10-FEETが明かす、寂しさや悲しさを乗り越えたくなる「歌」の力

―今、ネガティブな気持ちで歌っていないとおっしゃったじゃないですか。TAKUMAさんはご自身のブログに「寂しさや悲しさを超えるような気持ちで、一生懸命に楽しく、熱く、本気でいろいろなことに取り組んでいます」と書かれていましたが、そういう気持ちでこの歌を歌っているから、ギンギンギラギラで魂を震わせることができているのかなと、今、お話を伺いながら思いました。

TAKUMA:ブログに書いていることとほとんど一緒なんですけど、乗り越えようと思って、歌ってはいないんですよね。でも、聴いて、乗り越えたくなる歌って、これやなってどこかでは感じているんです。

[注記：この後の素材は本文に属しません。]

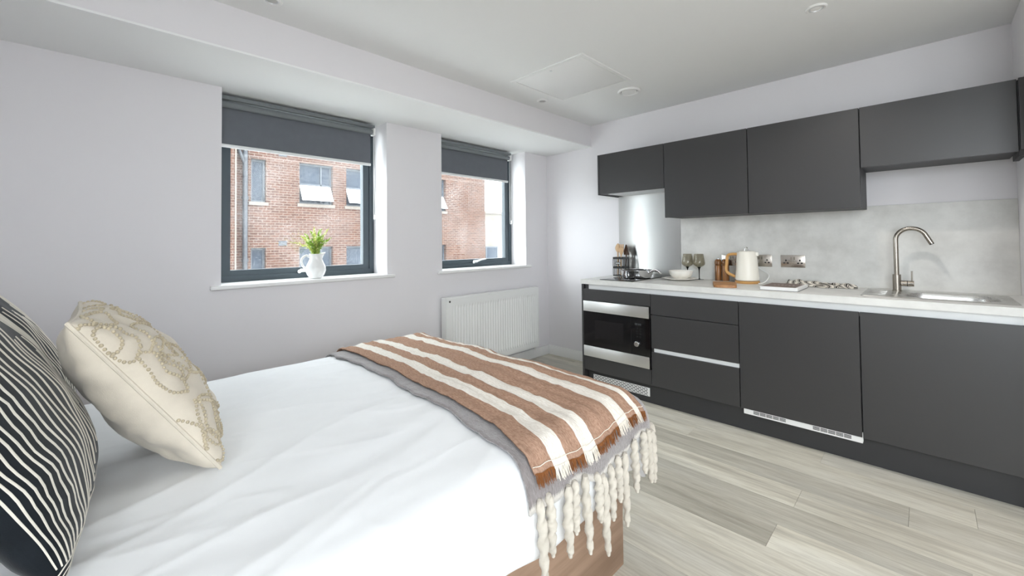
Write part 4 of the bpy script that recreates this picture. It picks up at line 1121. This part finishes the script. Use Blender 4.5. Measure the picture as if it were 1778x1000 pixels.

―だからこそ、このタイミングでリリースすることがふさわしいんじゃないかと思いました。もうちょっと個人的なことも聞いていいですか?

TAKUMA:はい。

―「シエラのように」のシエラは、英語で山脈という意味ですが、TAKUMAさんのお父さんの存在感を、山脈とたとえているんですか?

TAKUMA:違います(笑)。

―違うんですか。そうか、違うのかぁ(苦笑)。

TAKUMA:違うんですが、きっと違うということもなるべく言わないほうがいい曲なんだと思います。だから、こういう歌詞なんだと思います。なぜ山脈かと言うと、山あり谷ありという言葉もありますし、『岳』というマンガも僕は大好きですし。山岳救助の話で、けっこういろいろな人が死んでしまうんですけど、それでも、みんな、山登りが好きで、山を登って、そこで人生を振り返ったり、何か決断したり、生きていることを実感したり、いろいろな人がいるっていう物語なんですよ。シエラって言葉が好きになったのは、23か24の時かな。服屋で働いている時に、その言葉に出会ったんですよ。2人の男の人が登山していて、それがきっとアメリカのシエラネバダ山脈だと思うんですけど、遭難しはったんですよ。で、これはもう助からないなって状況になったらしいんです。ここに捜索隊は来ない。来たとしても間に合わない。そんな状況の中、2人は励ましあいながら、もし生きて帰れたら、防寒性の高いアウトドア用品を2人で作ろうって誓うんです。しかも、アウトドア用品ってめっちゃ高いから、なるべく安価で買えるようなブランドをやろうぜって励まし合いながら、実際、生きて帰らはって、ブランドを始めはったそうなんですよ。奇跡的に助かったこともそうですけど、お金ない人たちのために、ええもん作ろうなんて死を覚悟した時に、そういうことを言わはるのもすごいと思いましたね。その時から、何かあるたびにシエラって言葉がふと頭に浮かんでたなっていうのがずっとあったんです。

―なるほど。

TAKUMA:シエラって人の名前にも聞こえるし、新型の車にも聞こえるし。実際、ジムニーシエラってあるし、中日ドラゴンズにはモイゼス・シエラって野手がいますし(笑)。なかなかね、それが歌に登場することもなかったし、それをしようとも思ってなかったんですけど、今回、仮歌の時にぽーんと出てきて、うわ、懐かしい、これと思って、そしたら歌詞の内容もめっちゃ山あり谷ありだし(笑)。なんか、いろいろ交差して、うわって思いながらつけました。大好きな言葉です。

―シエラネバダというビールもありますね。

TAKUMA:へぇ、それは大至急、飲まなあかん(笑)。何ならCMソングにいかがでしょうか(笑)。